Now, remember that little Sondheim hint I mentioned previously? This was the result:

“Somebody hold me too close,” she sang, “Somebody tell me the truth….Oh no, I just messed up the lyric! Ahh - after all these years. What is it honey? (her pianist set her straight). Oh yeah, I have it now.”

And so she started Being Alive again and we all loved it, the arrangement done in a latin feel. An unusual treatment of a Sondheim classic and brilliantly done it was too, featuring a key change for the finale - another first.

Maye told a lovely story of how she once phoned Jerry Herman, asking him if it was okay if she recorded an album of songs Dolly doesn’t sing. He loved the idea, and so it was born.

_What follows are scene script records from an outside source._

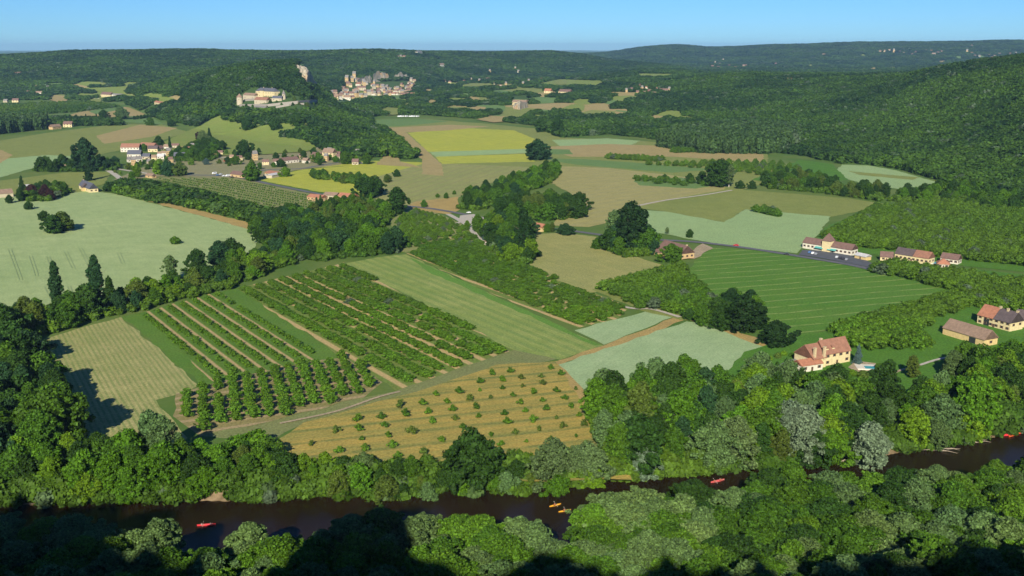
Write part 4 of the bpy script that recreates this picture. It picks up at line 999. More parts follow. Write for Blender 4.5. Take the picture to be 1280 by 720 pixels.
for (nm, lb, a, b2, D, wh, rh, wc, rc) in [('outbuilding', 'stone outbuilding with red tiled roof below the chateau', (318, 131), (333, 129), 14, 8, 5, 'stone', 'red'), ('outbuilding', 'long stone wing left of the red roofed outbuilding', (304, 125), (318, 124), 12, 9, 4, 'stone', 'tan'),
                                           ('outbuilding', 'grey roofed chapel building left of the slim tower', (340, 127), (352, 126), 9, 6, 4, 'stone', 'slate'), ('white_house', 'low white house with grey roof under the chateau terraces', (317, 140), (330, 140), 12, 6, 5, 'white', 'grey')]:
    house(nm, lb, a, b2, D, wh, rh, wc, rc, nwin=3, gwin=1)
def rampart(label, pts, h, wc):
    W = [Vector(G(*p)) for p in pts]; e = empty('garden_wall', W[0]); tag(e, label, 'wall'); mb = MB()
    for a, b2 in zip(W[:-1], W[1:]):
        d = (b2 - a); n_ = Vector((-d.y, d.x, 0)).normalized() * 1.2; a0 = a - W[0]; b0 = b2 - W[0]; zt = max(a0.z, b0.z) + h
        mb.add([a0 - n_ + Vector((0, 0, -6)), b0 - n_ + Vector((0, 0, -6)), b0 + n_ + Vector((0, 0, -6)), a0 + n_ + Vector((0, 0, -6)), (a0.x - n_.x, a0.y - n_.y, a0.z + h), (b0.x - n_.x, b0.y - n_.y, b0.z + h), (b0.x + n_.x, b0.y + n_.y, b0.z + h), (a0.x + n_.x, a0.y + n_.y, a0.z + h)],
               [(0, 1, 5, 4), (2, 3, 7, 6), (4, 5, 6, 7), (3, 0, 4, 7), (1, 2, 6, 5)])
    mb.build('wall', WC[wc], e)
rampart('long stone terrace wall running right from the chateau', [(300, 133), (318, 133), (335, 133), (352, 131), (372, 129), (386, 128), (398, 127)], 4.5, 'grey')
rampart('upper terrace wall just below the chateau', [(306, 126), (322, 125), (345, 125)], 3.5, 'grey')
rampart('lower terrace wall in front of the slim tower', [(345, 135), (362, 132), (380, 131)], 3.5, 'grey')

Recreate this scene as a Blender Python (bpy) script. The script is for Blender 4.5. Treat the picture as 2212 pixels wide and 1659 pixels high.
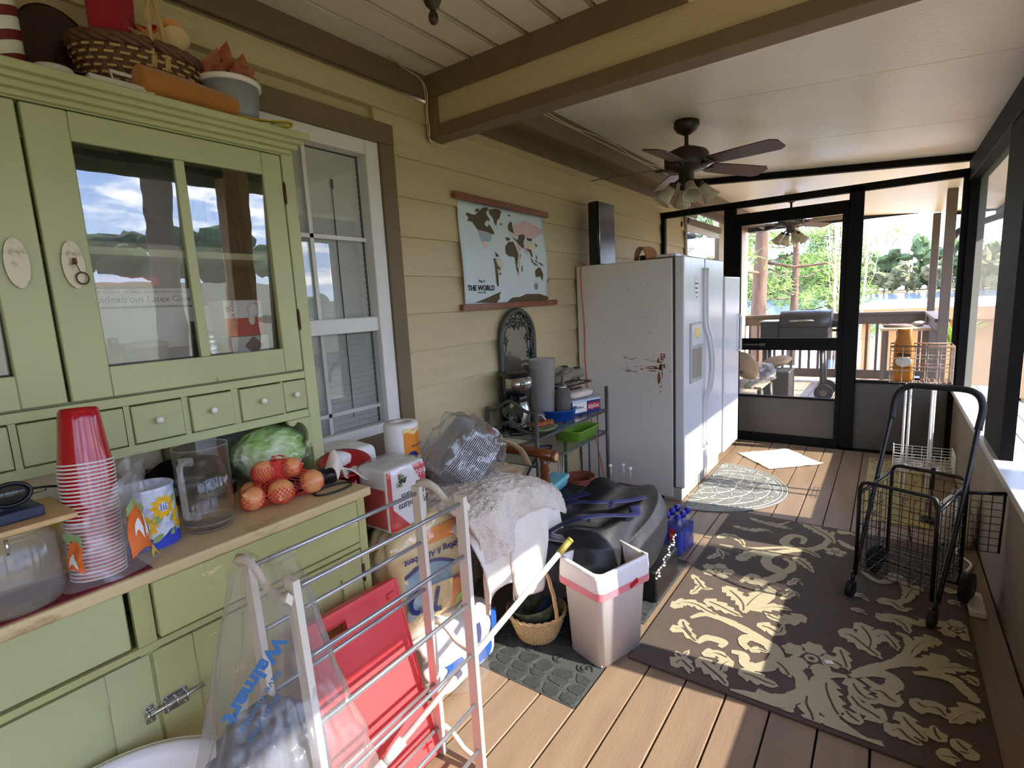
import bpy, bmesh, math, random
from mathutils import Vector, Matrix, noise, Euler
V = Vector
PI = math.pi
sc = bpy.context.scene
COL = sc.collection
for o in list(bpy.data.objects):
    bpy.data.objects.remove(o)

# ---------------------------------------------------------------- camera
cam_d = bpy.data.cameras.new('camera')
cam_d.sensor_fit = 'HORIZONTAL'
cam_d.sensor_width = 36.0
cam_d.lens = 1125.0 / 2212.0 * 36.0
cam_d.clip_start = 0.02
cam_d.clip_end = 3000
cam_o = bpy.data.objects.new('camera', cam_d)
COL.objects.link(cam_o)
R = Matrix(((0.811998, 0.581501, -0.050151), (-0.047769, 0.151848, 0.987249), (0.581702, -0.799249, 0.151078)))  # rows: camera axes in the room
cam_o.matrix_world = Matrix.Translation((2.03, 0, 1.5)) @ R.transposed().to_4x4()
sc.camera = cam_o

# ---------------------------------------------------------------- exposure
sc.view_settings.view_transform = 'Standard'
sc.view_settings.look = 'None'
sc.view_settings.gamma = 1
sc.view_settings.use_curve_mapping = False
sc.view_settings.exposure = 1.5
sc.cycles.max_bounces = 10
sc.cycles.diffuse_bounces = 5
sc.cycles.glossy_bounces = 4
sc.cycles.transmission_bounces = 6
sc.cycles.transparent_max_bounces = 24
sc.cycles.caustics_reflective = False
sc.cycles.caustics_refractive = False
sc.cycles.sample_clamp_indirect = 6

# ---------------------------------------------------------------- sky with clouds
w = bpy.data.worlds.new('sky')
sc.world = w
w.use_nodes = True
nt = w.node_tree
for n in list(nt.nodes):
    nt.nodes.remove(n)
def _n(t, **k):
    n = nt.nodes.new(t)
    for a, b in k.items():
        setattr(n, a, b)
    return n
out = _n('ShaderNodeOutputWorld')
bg = _n('ShaderNodeBackground')
bg.inputs['Strength'].default_value = 3.4
tc = _n('ShaderNodeTexCoord')
sep = _n('ShaderNodeSeparateXYZ')
nt.links.new(tc.outputs['Generated'], sep.inputs[0])
ramp = _n('ShaderNodeValToRGB')
cr = ramp.color_ramp
cr.elements[0].position = 0.0
cr.elements[0].color = (0.62, 0.78, 1.0, 1)
cr.elements[1].position = 0.75
cr.elements[1].color = (0.10, 0.24, 0.75, 1)
e = cr.elements.new(0.22); e.color = (0.22, 0.42, 0.95, 1)
nt.links.new(sep.outputs['Z'], ramp.inputs[0])
mp = _n('ShaderNodeMapping')
mp.inputs['Scale'].default_value = (2.2, 2.2, 9.0)
mp.inputs['Location'].default_value = (0.35, 0.1, 0.0)
nt.links.new(tc.outputs['Generated'], mp.inputs[0])
nz = _n('ShaderNodeTexNoise')
nz.inputs['Scale'].default_value = 2.2
nz.inputs['Detail'].default_value = 7
nz.inputs['Roughness'].default_value = 0.55
nt.links.new(mp.outputs[0], nz.inputs['Vector'])
cr2n = _n('ShaderNodeValToRGB')
c2 = cr2n.color_ramp
c2.elements[0].position = 0.50; c2.elements[0].color = (0, 0, 0, 1)
c2.elements[1].position = 0.60; c2.elements[1].color = (1, 1, 1, 1)
nt.links.new(nz.outputs[0], cr2n.inputs[0])
mx = _n('ShaderNodeMixRGB')
mx.inputs[2].default_value = (1.35, 1.35, 1.4, 1)
nt.links.new(cr2n.outputs[0], mx.inputs[0])
nt.links.new(ramp.outputs[0], mx.inputs[1])
nt.links.new(mx.outputs[0], bg.inputs['Color'])
nt.links.new(bg.outputs[0], out.inputs[0])

# ---------------------------------------------------------------- sun
sd = bpy.data.lights.new('sun', 'SUN')
sd.energy = 8.5
sd.angle = math.radians(0.6)
sd.color = (1.0, 0.93, 0.82)
so = bpy.data.objects.new('sun', sd)
COL.objects.link(so)
so.rotation_euler = V((-1, -0.12, -0.78)).to_track_quat('-Z', 'Y').to_euler()
so.location = (8, 2, 8)

# ---------------------------------------------------------------- materials
def lin(c):
    c = c / 255.0
    return c / 12.92 if c <= 0.04045 else ((c + 0.055) / 1.055) ** 2.4
def rgb(r, g, b):
    return (lin(r), lin(g), lin(b), 1)
MATS = {}
def mat(name, col, rough=0.55, metal=0.0, var=0.12, vs=6.0, bump=0.0, bs=60.0, col2=None, thr=None, vec=(1, 1, 1),
        trans=0.0, alpha=1.0, spec=0.5, emit=None, es=1.0, sss=0.0, sheen=0.0, coat=0.0, vdet=4.0):
    """procedural material: base colour broken up by noise, optional second colour in patches, optional bump"""
    m = bpy.data.materials.new(name)
    m.use_nodes = True
    t = m.node_tree
    b = t.nodes['Principled BSDF']
    c = rgb(*col)
    b.inputs['Roughness'].default_value = rough
    b.inputs['Metallic'].default_value = metal
    b.inputs['Transmission Weight'].default_value = trans
    b.inputs['Alpha'].default_value = alpha
    b.inputs['Specular IOR Level'].default_value = spec
    b.inputs['Coat Weight'].default_value = coat
    if sheen: b.inputs['Sheen Weight'].default_value = sheen
    tcn = t.nodes.new('ShaderNodeTexCoord')
    mpn = t.nodes.new('ShaderNodeMapping')
    mpn.inputs['Scale'].default_value = vec
    t.links.new(tcn.outputs['Object'], mpn.inputs[0])
    n1 = t.nodes.new('ShaderNodeTexNoise')
    n1.inputs['Scale'].default_value = vs
    n1.inputs['Detail'].default_value = vdet
    t.links.new(mpn.outputs[0], n1.inputs['Vector'])
    r1 = t.nodes.new('ShaderNodeValToRGB')
    e0, e1 = r1.color_ramp.elements
    if col2 is None:
        e0.color = (c[0] * (1 - var), c[1] * (1 - var), c[2] * (1 - var), 1)
        e1.color = (min(1, c[0] * (1 + var)), min(1, c[1] * (1 + var)), min(1, c[2] * (1 + var)), 1)
        e0.position, e1.position = 0.3, 0.7
    else:
        e0.color = c
        e1.color = rgb(*col2)
        th = thr or (0.55, 0.6)
        e0.position, e1.position = th
    t.links.new(n1.outputs[0], r1.inputs[0])
    t.links.new(r1.outputs[0], b.inputs['Base Color'])
    if bump:
        n2 = t.nodes.new('ShaderNodeTexNoise')
        n2.inputs['Scale'].default_value = bs
        n2.inputs['Detail'].default_value = 3
        t.links.new(mpn.outputs[0], n2.inputs['Vector'])
        bp = t.nodes.new('ShaderNodeBump')
        bp.inputs['Strength'].default_value = min(1.0, bump)
        bp.inputs['Distance'].default_value = 0.01
        t.links.new(n2.outputs[0], bp.inputs['Height'])
        t.links.new(bp.outputs[0], b.inputs['Normal'])
    if emit:
        b.inputs['Emission Color'].default_value = rgb(*emit)
        b.inputs['Emission Strength'].default_value = es
    MATS[name] = m
    return m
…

I Am What I Am from La Cage aux Folles was the penultimate number, this time using her own specially created and amusing lyrics.

Then, finally, a song she has closed with before, It’s Today, also from Mame. In a belting fast tempo rendition, with a few Rockettes style kicks in the air - yes, she can still do that - Marilyn Maye brought the house down again, the applause deafening, sustained, genuinely heartfelt and with another full standing ovation. The New York cabaret audiences absolutely adore this woman. Gliding across the front of the stage, the band playing her off, she shakes hands with many supporters, before gently making her way to the side, some last waves goodbye, the audience still on their feet, then disappearing off into the distant gloom.

She has to do it all again tomorrow tonight, and for some nights to come. And next year? Marilyn Maye at 97? We certainly hope so!